Y es que ese vidrio poliédrico y verdoso, les hace ver otra realidad, que quizá, nunca podrán alcanzar. Y quizá, podía ser mucho mejor o un espléndido dominó de raspas danzantes. Pero mantienen su lucha por estar lo más cerca de ella, aunque se resbalen en ese baldosa cristalina una y otra vez, que les pone enfrente de sus vergüenzas u orgullos. Una pesca genérica, que al fondear les regala un botín de 15000 pesos uruguayos por persona, no da para taparse todas las escamas y sacar cabeza del insondable océano laboral. No cuentan con preparación académica para alcanzar grandes números a fin de mes, más que el acopio de fuerzas morales del lodazal donde pacen para tomar más oxígeno, sobre todo, en la bajamar.

Peces de ciudad

Al igual que los gusanos les sirven de soldados en la batalla, ellos nutren a una maquinaria a la que donan sus espinas por un fin más grande. Se están quedando sin dientes como sus hermanos acuáticos, cada vez reciben peor los embates del mar huracanado. Pero no desisten, luchan contra viento y marea.

15000 pesos uruguayos no dan para taparse todas las escamas y sacar cabeza

Aceptan su decrepitud y anhelan el anzuelo que les lleve a su designio en la cadena de favores, pero necesitan sentirse pescadores, o escultores de espinas torcidas como ellos mismos se aluden, aunque sea de ficticios boquerones que llenen sus sueños de copiosas parrillas dominicales.

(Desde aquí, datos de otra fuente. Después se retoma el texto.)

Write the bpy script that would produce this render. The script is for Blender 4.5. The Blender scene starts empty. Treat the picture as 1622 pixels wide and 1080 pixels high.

Son ya 30 años de aleteos en el torbellino de la costa montevideana, sin flotador ni bombona de aire, pero con una tradición por la caña al agua, que ayuda a sus espíritus a salir a flote. Juan y Carlos, por ponerles dos nombres, no desean una vida marina, ni surcar los siete mares. Solo balbucear algunas palabras, cuando sus ojos chocan en cada desafío que tienen contra ellos mismos.